▶ [OBJECTIVE] In the listing below, find the line with "R = math.radians", then repeat exactly every line from the top through that one.
>> START DATA LINES
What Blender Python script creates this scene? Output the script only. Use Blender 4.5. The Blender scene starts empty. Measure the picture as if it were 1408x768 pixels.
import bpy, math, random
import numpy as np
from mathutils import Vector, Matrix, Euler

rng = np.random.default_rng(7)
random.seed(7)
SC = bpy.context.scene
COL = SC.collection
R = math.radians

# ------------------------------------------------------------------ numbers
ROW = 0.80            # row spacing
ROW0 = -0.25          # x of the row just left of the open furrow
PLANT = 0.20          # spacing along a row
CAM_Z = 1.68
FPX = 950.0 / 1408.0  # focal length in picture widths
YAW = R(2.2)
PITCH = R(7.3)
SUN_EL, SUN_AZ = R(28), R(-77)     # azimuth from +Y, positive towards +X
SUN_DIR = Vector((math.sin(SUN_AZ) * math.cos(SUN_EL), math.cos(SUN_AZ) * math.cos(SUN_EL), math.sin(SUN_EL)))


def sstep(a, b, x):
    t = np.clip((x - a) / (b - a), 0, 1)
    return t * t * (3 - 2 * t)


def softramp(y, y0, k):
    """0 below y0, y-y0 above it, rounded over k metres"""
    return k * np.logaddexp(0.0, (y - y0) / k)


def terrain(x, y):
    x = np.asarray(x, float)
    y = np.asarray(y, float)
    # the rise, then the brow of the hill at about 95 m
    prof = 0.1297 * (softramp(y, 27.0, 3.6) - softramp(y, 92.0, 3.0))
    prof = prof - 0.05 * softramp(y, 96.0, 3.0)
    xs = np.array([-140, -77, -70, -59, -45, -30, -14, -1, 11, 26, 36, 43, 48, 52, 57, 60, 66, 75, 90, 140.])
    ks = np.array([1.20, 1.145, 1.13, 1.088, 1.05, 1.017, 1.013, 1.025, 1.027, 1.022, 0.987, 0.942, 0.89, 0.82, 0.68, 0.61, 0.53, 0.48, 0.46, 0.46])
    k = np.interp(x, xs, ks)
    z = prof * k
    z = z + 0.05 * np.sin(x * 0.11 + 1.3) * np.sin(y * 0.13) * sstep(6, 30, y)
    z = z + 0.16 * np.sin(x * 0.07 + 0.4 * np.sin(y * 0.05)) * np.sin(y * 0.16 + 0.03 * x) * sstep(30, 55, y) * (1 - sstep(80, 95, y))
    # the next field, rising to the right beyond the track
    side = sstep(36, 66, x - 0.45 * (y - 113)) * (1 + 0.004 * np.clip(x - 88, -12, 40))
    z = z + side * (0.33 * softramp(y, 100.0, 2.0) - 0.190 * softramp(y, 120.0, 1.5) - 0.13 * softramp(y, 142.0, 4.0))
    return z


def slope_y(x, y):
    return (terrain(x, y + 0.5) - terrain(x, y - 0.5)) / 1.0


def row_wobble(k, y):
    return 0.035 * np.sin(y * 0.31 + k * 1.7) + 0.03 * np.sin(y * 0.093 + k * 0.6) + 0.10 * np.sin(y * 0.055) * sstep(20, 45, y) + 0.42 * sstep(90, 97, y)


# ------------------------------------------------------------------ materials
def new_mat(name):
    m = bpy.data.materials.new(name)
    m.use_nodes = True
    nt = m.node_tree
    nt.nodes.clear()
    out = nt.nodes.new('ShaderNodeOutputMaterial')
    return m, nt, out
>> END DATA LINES
▶ [THE ANSWER]
What Blender Python script creates this scene? Output the script only. Use Blender 4.5. The Blender scene starts empty. Measure the picture as if it were 1408x768 pixels.
import bpy, math, random
import numpy as np
from mathutils import Vector, Matrix, Euler

rng = np.random.default_rng(7)
random.seed(7)
SC = bpy.context.scene
COL = SC.collection
R = math.radians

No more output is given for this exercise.